**Aim**
Determine how many lines contain the string "script". Respond with that number and nothing more.

**Material for this exercise**
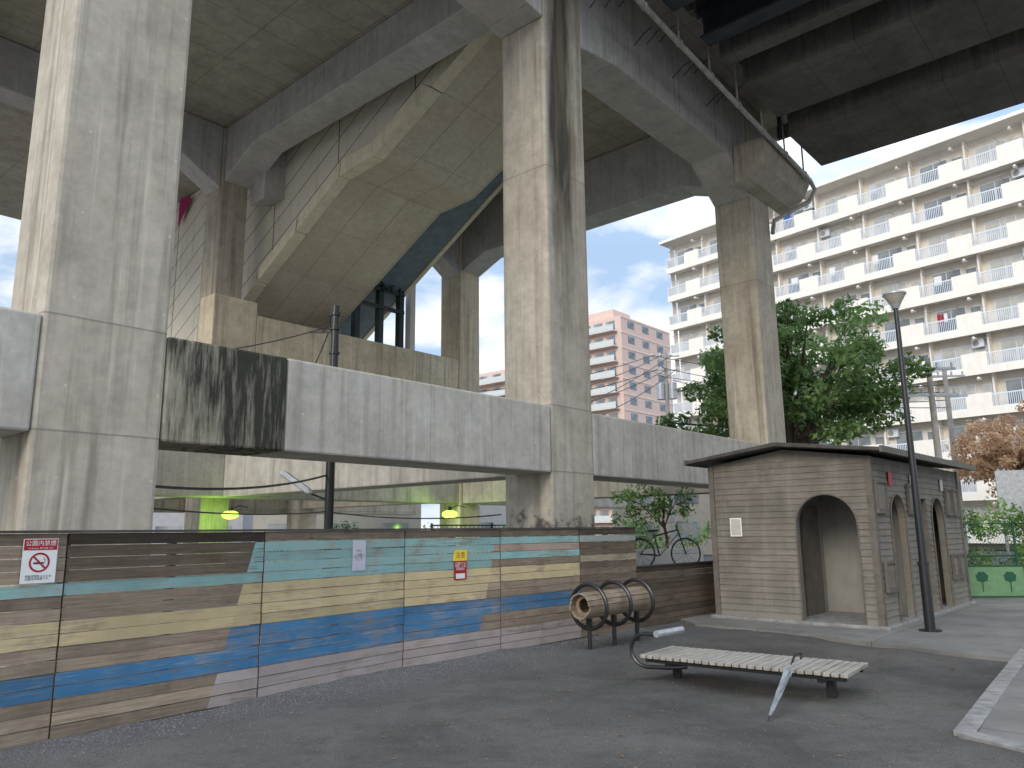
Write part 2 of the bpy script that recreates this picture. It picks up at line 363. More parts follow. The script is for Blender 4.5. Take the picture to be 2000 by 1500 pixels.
def kerb(name,pts,w,z1):
    g=MB()
    for i in range(len(pts)-1):
        a=Vector(pts[i]);b_=Vector(pts[i+1]);L=(b_-a).length;n=max(1,round(L/.6));d=(b_-a).normalized();p=Vector((-d.y,d.x))
        for k in range(n):
            s=a+d*(L*k/n+.004);e=a+d*(L*(k+1)/n-.004);dz=random.uniform(-.004,.004)
            q=[s+p*w/2,e+p*w/2,e-p*w/2,s-p*w/2]
            g.prism([(v.x,v.y) for v in q][::-1],'z',-.07,z1+dz)
    return solo(name,g,[m_kerb],kind='structure',bev=.008)
kerb('path_kerb',[(3.86,-2),(3.66,5.7),(3.42,6.27),(6.05,9.66),(11,16.0)],.15,.062)
# ---------------------------------------------------------------- viaduct
via=top('viaduct','weathered concrete railway viaduct on tall square pillars','viaduct',OV,TH)
PA=[(0,1.3),(8.34,9.64),(17.9,19.2)]
for i,(a0,a1) in enumerate(PA):
    g=MB();g.box(a0,a1,0,1.15,-.3,14.28);part('pillar',g,[m_pilc if i==1 else m_conc],via,.05,label='pillar with black water stains' if i==1 else None)
for i,(a0,a1,b0,b1) in enumerate([(8.34,9.25,12.93,13.9),(17.9,19.0,12.0,13.1),(0,1.2,12.93,13.9)]):
    g=MB();g.box(a0,a1,b0,b1,-.3,14.28);part('pillar',g,[m_warm if i==1 else m_conc],via,.05)
# third pillar row carrying the concourse
for a0 in(0,8.34,13.2,17.9):
    g=MB();g.box(a0,a0+1.0,22.5,23.5,-.3,7.45);part('pillar',g,[m_conc],via,.05)
for (a0,a1,mt) in((-8,-.003,m_beam),(1.303,2.87,m_stain),(2.875,8.337,m_beam),(9.643,17.897,m_beam),(19.2,30,m_beam)):
    g=MB();g.box(a0,a1,.004 if mt!=m_stain else -.006,.9,2.62,3.84);part('tie_beam',g,[mt],via,.03,label='beam end blackened by mould' if mt==m_stain else None)
for a0 in(.15,8.5,18.05):
    g=MB();g.box(a0,a0+.8,1.153,11.997,2.62,3.84);part('tie_beam',g,[m_beam],via,.03)
    g=MB();g.box(a0,a0+.7,13.92,22.48,2.7,3.7);part('tie_beam',g,[m_conc],via,.03)
for a0,a1 in((-8,17.897),(19.01,30)):
    g=MB();g.box(a0,a1,12.02,12.9,2.62,3.84);part('tie_beam',g,[m_beam],via,.03)
g=MB();g.box(-10,26,23.52,24.2,2.5,3.6);part('tie_beam',g,[m_conc],via,.03)
g=MB();g.box(9.3,17.897,12.05,12.9,6.75,8.1);part('wall_beam',g,[m_warm],via,.03)
g=MB();g.box(7.9,9.297,12.05,12.92,6.75,8.5);part('wall_beam',g,[m_warm],via,.03)
def hz(a0,a1,e0,e1,mid,h=1.6):
    return [(a0,e0),(a0+h,mid),(a1-h,mid),(a1,e1),(a1,14.28),(a0,14.28)]
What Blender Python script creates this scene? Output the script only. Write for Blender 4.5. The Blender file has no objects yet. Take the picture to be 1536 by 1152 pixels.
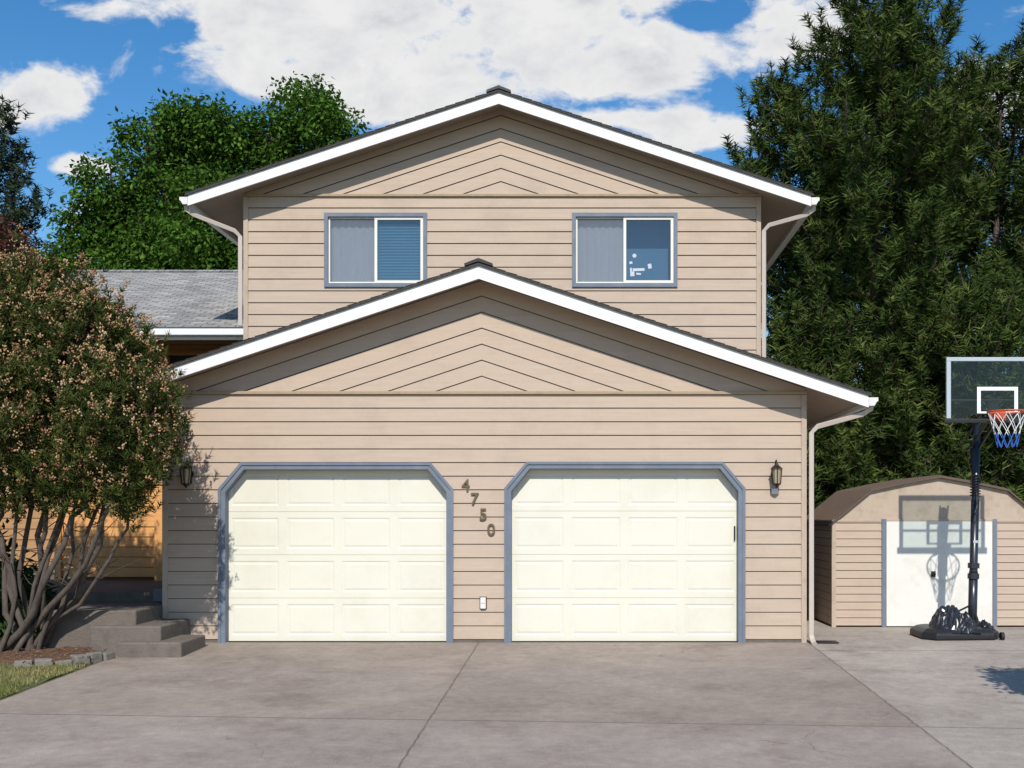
import bpy, math, random
import numpy as np
from mathutils import Vector
R=math.radians
sc=bpy.context.scene
random.seed(4)
# ------------------------------------------------------------------ helpers
def link(o,parent=None):
    sc.collection.objects.link(o)
    if parent: o.parent=parent
    return o
def empty(name,loc=(0,0,0)):
    o=bpy.data.objects.new(name,None); o.empty_display_size=.3; o.location=loc
    sc.collection.objects.link(o); return o
def mesh(name,v,f,mat,parent=None,smooth=False):
    m=bpy.data.meshes.new(name); m.from_pydata([tuple(p) for p in v],[],f); m.materials.append(mat)
    if smooth:
        for p in m.polygons: p.use_smooth=True
    m.update(); return link(bpy.data.objects.new(name,m),parent)
def mesh_np(name,v,f,mat,parent=None,tint=None):
    m=bpy.data.meshes.new(name); n,k=f.shape
    m.vertices.add(len(v)); m.vertices.foreach_set("co",v.astype(np.float32).ravel())
    m.loops.add(n*k); m.loops.foreach_set("vertex_index",f.astype(np.int32).ravel())
    m.polygons.add(n); m.polygons.foreach_set("loop_start",(np.arange(n)*k).astype(np.int32))
    if tint is not None:
        a=m.attributes.new("tint",'FLOAT','POINT'); a.data.foreach_set("value",tint.astype(np.float32))
    m.materials.append(mat); m.update(); m.validate()
    return link(bpy.data.objects.new(name,m),parent)
class MB:
    def __init__(s): s.v=[];s.f=[];s.mi=[]
    def add(s,v,f,mi=0):
        b=len(s.v); s.v+=[tuple(p) for p in v]; s.f+=[tuple(i+b for i in q) for q in f]; s.mi+=[mi]*len(f)
    def box(s,x0,x1,y0,y1,z0,z1):
        s.add([(x0,y0,z0),(x1,y0,z0),(x1,y1,z0),(x0,y1,z0),(x0,y0,z1),(x1,y0,z1),(x1,y1,z1),(x0,y1,z1)],
          [(0,3,2,1),(4,5,6,7),(0,1,5,4),(1,2,6,5),(2,3,7,6),(3,0,4,7)])
    def ext_xz(s,poly,y0,y1):
        n=len(poly); s.add([(x,y0,z) for x,z in poly]+[(x,y1,z) for x,z in poly],
          [tuple(range(n)),tuple(range(2*n-1,n-1,-1))]+[(i,i+n,(i+1)%n+n,(i+1)%n) for i in range(n)])
    def ext_yz(s,poly,x0,x1):
        n=len(poly); s.add([(x0,y,z) for y,z in poly]+[(x1,y,z) for y,z in poly],
          [tuple(range(n)),tuple(range(2*n-1,n-1,-1))]+[(i,i+n,(i+1)%n+n,(i+1)%n) for i in range(n)])
    def tube(s,pts,rad,n=8,cap=True,closed=False):
        pts=[Vector(p) for p in pts]; N=len(pts)
        if not hasattr(rad,'__len__'): rad=[rad]*N
        rings=[]; up=None
        for i,p in enumerate(pts):
            if closed: d=(pts[(i+1)%N]-pts[i-1])
            else: d=(pts[min(i+1,N-1)]-pts[max(i-1,0)])
            d.normalize()
            if up is None: up=Vector((0,0,1)) if abs(d.z)<.9 else Vector((0,1,0))
            a=d.cross(up)
            if a.length<1e-4: a=d.orthogonal()
            a.normalize(); b=a.cross(d).normalized(); up=b
            off=math.pi/4 if n==4 else 0
            rings.append([p+(a*math.cos(2*math.pi*k/n+off)+b*math.sin(2*math.pi*k/n+off))*rad[i] for k in range(n)])
        v=[q for r in rings for q in r]; f=[]
        M=N if closed else N-1
        for i in range(M):
            j=(i+1)%N
            for k in range(n): f.append((i*n+k,i*n+(k+1)%n,j*n+(k+1)%n,j*n+k))
        if cap and not closed: f+= [tuple(range(n-1,-1,-1)),tuple((N-1)*n+k for k in range(n))]
        s.add(v,f)
    def obj(s,name,mat,parent=None,smooth=False,bevel=0,mat2=None):
        o=mesh(name,s.v,s.f,mat,parent,smooth)
        if mat2:
            o.data.materials.append(mat2); o.data.polygons.foreach_set('material_index',s.mi)
        if bevel:
            b=o.modifiers.new('b','BEVEL'); b.width=bevel; b.segments=2; b.limit_method='ANGLE'
        return o
def box(name,x0,x1,y0,y1,z0,z1,mat,parent=None,bevel=0):
    m=MB(); m.box(x0,x1,y0,y1,z0,z1); return m.obj(name,mat,parent,bevel=bevel)
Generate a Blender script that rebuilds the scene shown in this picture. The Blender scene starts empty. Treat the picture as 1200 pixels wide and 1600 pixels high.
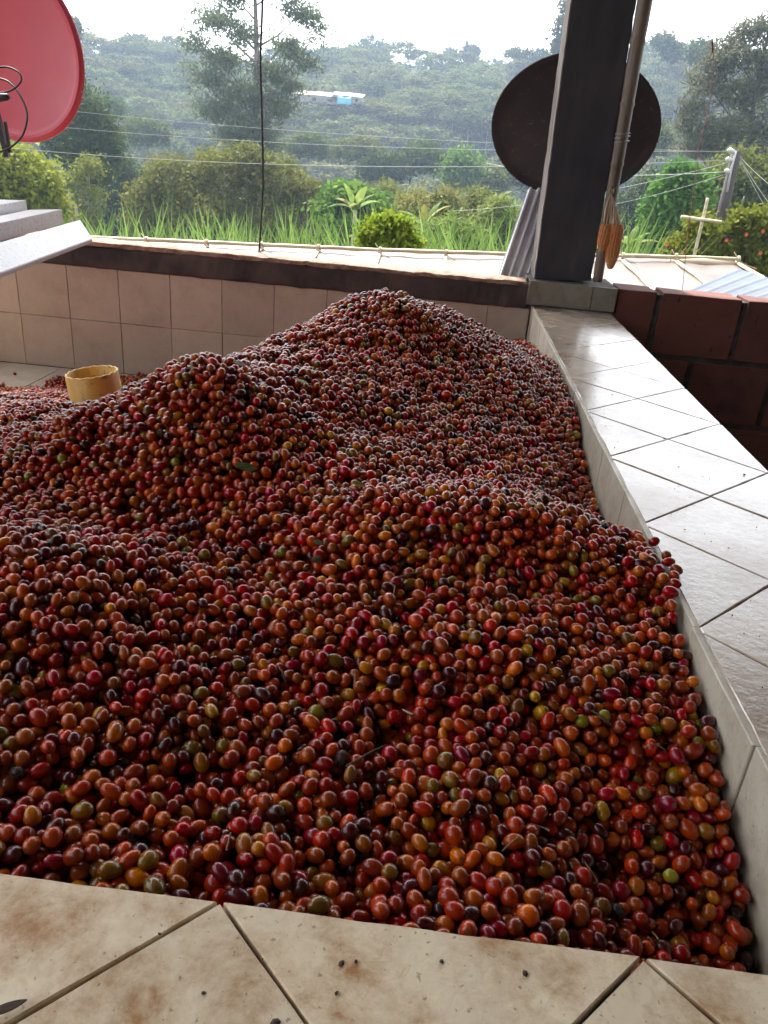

**Result of this task**
3